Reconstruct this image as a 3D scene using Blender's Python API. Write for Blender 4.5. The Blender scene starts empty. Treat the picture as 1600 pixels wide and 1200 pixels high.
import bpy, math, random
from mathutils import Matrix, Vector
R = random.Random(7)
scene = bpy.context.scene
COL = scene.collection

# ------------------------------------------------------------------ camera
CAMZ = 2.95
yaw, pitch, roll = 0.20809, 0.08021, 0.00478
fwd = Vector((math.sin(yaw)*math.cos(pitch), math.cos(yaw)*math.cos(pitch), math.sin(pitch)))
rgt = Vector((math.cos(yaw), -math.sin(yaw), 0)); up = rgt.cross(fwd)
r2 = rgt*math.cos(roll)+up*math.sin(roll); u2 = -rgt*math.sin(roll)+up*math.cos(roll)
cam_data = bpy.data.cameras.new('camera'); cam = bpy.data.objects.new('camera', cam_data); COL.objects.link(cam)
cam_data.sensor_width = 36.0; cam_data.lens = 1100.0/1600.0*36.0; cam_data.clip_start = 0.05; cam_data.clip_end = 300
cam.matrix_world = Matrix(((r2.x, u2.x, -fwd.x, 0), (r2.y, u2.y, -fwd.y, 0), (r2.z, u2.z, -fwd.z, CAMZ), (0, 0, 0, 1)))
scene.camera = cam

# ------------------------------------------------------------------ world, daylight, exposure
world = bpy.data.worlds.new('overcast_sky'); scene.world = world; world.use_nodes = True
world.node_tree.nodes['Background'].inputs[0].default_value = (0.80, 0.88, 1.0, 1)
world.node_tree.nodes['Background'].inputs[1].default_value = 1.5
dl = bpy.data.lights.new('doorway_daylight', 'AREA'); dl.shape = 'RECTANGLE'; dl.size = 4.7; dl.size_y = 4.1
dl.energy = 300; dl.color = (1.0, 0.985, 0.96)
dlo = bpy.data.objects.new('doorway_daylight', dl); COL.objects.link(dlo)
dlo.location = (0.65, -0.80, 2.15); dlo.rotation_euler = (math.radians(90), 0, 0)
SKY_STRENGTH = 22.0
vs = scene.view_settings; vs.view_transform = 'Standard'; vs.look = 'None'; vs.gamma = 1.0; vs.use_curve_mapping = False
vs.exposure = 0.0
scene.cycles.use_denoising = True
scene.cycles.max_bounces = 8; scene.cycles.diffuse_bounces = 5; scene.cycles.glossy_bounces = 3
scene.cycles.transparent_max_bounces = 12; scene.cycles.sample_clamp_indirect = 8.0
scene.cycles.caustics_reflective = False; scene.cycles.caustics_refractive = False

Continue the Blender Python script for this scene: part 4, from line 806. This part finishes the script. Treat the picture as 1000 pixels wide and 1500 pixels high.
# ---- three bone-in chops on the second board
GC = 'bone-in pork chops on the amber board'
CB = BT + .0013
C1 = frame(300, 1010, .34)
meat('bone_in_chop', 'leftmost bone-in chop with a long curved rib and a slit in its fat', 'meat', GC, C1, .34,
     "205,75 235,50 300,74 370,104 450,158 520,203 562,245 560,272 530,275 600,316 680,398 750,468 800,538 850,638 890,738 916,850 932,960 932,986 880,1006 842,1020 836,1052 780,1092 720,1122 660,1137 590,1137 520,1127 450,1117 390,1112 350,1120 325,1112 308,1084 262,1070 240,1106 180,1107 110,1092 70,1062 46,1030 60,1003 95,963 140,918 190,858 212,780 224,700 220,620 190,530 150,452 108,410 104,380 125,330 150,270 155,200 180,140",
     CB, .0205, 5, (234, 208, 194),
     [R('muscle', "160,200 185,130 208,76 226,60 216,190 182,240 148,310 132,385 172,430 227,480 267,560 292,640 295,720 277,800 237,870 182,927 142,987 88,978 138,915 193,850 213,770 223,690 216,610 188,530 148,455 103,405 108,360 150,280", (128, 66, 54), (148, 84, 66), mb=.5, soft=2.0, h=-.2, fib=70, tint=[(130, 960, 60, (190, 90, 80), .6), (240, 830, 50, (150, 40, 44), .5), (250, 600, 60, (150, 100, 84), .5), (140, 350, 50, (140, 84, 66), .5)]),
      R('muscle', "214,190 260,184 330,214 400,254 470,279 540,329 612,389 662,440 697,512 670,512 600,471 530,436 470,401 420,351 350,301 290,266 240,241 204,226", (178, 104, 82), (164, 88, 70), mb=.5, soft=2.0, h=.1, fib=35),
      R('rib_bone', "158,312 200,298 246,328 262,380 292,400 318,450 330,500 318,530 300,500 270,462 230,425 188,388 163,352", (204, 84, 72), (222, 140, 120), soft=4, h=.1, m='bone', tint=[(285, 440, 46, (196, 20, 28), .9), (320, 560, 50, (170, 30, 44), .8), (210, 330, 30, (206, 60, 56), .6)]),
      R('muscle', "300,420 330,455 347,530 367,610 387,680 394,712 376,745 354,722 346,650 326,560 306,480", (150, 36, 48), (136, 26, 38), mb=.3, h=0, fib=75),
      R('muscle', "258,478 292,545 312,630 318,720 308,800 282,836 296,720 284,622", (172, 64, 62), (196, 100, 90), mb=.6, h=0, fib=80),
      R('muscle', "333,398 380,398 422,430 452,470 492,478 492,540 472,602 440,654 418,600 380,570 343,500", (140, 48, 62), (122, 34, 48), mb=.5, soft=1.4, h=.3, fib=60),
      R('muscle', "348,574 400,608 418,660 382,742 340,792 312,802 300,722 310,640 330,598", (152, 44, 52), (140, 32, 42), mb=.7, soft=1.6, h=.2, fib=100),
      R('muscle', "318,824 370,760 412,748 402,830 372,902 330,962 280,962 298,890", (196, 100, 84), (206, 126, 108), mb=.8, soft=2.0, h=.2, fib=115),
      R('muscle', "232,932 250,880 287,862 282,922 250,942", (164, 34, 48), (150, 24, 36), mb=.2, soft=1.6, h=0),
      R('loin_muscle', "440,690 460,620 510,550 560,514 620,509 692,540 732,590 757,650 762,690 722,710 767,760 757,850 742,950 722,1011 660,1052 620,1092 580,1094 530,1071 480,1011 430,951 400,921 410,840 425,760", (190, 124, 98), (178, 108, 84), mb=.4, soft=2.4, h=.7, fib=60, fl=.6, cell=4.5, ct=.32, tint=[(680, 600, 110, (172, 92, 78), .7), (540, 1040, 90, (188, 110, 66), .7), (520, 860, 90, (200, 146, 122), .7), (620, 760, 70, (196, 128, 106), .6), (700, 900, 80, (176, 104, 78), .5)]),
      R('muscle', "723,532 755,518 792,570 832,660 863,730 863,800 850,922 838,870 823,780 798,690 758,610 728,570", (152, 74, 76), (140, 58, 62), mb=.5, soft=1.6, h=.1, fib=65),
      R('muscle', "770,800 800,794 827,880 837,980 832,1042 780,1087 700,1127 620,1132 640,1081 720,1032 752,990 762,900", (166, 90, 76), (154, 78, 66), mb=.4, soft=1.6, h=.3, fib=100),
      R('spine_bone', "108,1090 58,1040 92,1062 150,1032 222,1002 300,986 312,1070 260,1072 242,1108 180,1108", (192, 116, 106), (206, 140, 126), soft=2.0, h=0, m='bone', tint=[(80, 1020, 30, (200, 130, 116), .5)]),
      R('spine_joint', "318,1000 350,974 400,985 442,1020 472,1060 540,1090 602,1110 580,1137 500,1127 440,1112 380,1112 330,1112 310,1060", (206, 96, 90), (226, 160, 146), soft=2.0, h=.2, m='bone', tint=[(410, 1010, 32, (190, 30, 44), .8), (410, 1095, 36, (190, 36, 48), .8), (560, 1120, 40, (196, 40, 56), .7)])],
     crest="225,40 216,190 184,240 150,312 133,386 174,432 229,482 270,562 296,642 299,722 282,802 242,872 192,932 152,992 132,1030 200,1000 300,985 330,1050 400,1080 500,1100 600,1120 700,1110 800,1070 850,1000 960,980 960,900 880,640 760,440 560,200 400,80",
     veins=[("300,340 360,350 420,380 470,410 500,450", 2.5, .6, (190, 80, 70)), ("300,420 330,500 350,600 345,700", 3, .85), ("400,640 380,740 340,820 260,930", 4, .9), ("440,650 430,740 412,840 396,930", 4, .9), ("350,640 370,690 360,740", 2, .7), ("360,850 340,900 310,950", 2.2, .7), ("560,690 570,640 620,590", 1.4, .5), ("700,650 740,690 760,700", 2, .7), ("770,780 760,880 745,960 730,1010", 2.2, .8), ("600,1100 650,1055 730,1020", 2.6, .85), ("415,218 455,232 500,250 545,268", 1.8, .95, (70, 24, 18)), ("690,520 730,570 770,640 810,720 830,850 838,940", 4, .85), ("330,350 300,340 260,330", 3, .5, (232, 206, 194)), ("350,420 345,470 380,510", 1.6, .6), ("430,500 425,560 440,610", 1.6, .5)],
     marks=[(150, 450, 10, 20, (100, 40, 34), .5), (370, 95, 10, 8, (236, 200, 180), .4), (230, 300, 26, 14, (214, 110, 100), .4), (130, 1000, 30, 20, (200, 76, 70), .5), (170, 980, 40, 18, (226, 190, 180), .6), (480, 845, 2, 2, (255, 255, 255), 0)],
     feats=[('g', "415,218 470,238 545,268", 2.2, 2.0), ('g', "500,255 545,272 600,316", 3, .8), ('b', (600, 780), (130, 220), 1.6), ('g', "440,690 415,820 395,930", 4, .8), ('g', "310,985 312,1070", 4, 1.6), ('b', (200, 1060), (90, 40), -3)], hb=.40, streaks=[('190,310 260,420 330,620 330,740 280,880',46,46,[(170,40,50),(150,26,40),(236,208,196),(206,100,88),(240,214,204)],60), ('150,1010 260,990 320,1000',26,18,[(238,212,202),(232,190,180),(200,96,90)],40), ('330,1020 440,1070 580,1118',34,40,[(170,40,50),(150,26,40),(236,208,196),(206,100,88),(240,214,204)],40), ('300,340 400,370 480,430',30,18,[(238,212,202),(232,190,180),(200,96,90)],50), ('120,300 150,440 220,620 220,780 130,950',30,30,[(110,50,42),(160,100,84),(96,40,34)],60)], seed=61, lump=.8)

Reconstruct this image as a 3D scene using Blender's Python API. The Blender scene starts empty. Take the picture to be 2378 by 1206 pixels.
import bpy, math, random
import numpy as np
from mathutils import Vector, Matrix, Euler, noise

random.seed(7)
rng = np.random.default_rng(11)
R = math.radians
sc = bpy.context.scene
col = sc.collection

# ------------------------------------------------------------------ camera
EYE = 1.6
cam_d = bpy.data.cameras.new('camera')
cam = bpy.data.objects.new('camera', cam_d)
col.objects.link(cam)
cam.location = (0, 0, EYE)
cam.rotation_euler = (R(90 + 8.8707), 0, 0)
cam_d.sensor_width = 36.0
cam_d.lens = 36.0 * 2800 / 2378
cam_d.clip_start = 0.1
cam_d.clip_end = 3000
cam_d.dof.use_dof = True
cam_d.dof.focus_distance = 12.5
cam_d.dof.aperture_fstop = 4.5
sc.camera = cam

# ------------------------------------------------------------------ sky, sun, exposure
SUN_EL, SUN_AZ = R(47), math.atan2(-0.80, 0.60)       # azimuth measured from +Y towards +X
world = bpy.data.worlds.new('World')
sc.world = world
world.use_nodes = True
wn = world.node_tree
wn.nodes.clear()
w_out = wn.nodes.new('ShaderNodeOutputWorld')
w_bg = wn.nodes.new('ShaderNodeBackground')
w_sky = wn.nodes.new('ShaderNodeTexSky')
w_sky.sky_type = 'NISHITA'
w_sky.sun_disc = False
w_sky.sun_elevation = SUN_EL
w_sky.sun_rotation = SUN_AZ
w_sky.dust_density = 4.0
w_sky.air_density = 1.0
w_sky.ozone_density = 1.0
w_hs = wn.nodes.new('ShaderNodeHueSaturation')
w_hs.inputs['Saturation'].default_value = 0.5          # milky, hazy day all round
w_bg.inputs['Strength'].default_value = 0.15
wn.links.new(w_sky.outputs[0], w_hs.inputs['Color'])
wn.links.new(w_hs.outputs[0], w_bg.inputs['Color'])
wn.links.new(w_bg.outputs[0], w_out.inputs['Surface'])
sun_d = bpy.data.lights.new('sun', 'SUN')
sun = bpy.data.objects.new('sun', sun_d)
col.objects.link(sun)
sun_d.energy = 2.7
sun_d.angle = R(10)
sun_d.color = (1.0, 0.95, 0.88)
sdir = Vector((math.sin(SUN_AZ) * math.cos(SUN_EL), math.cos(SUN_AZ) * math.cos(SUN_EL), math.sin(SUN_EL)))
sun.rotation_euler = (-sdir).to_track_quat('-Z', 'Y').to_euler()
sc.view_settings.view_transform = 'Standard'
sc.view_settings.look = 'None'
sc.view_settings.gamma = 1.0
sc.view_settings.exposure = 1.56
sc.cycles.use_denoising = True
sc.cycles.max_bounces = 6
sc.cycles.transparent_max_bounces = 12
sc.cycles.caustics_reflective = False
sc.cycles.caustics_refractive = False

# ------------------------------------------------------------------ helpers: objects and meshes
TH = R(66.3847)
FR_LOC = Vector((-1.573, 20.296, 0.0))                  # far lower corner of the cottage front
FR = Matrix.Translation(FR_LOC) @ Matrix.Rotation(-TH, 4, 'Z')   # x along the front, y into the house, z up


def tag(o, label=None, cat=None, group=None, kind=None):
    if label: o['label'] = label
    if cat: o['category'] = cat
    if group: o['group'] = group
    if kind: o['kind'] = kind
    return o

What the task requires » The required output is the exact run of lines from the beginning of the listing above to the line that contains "scene.camera = cam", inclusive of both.

Response to the exercise »
Reconstruct this image as a 3D scene using Blender's Python API. Write for Blender 4.5. The Blender scene starts empty. Treat the picture as 1600 pixels wide and 1200 pixels high.
import bpy, math, random
from mathutils import Matrix, Vector
R = random.Random(7)
scene = bpy.context.scene
COL = scene.collection

# ------------------------------------------------------------------ camera
CAMZ = 2.95
yaw, pitch, roll = 0.20809, 0.08021, 0.00478
fwd = Vector((math.sin(yaw)*math.cos(pitch), math.cos(yaw)*math.cos(pitch), math.sin(pitch)))
rgt = Vector((math.cos(yaw), -math.sin(yaw), 0)); up = rgt.cross(fwd)
r2 = rgt*math.cos(roll)+up*math.sin(roll); u2 = -rgt*math.sin(roll)+up*math.cos(roll)
cam_data = bpy.data.cameras.new('camera'); cam = bpy.data.objects.new('camera', cam_data); COL.objects.link(cam)
cam_data.sensor_width = 36.0; cam_data.lens = 1100.0/1600.0*36.0; cam_data.clip_start = 0.05; cam_data.clip_end = 300
cam.matrix_world = Matrix(((r2.x, u2.x, -fwd.x, 0), (r2.y, u2.y, -fwd.y, 0), (r2.z, u2.z, -fwd.z, CAMZ), (0, 0, 0, 1)))
scene.camera = cam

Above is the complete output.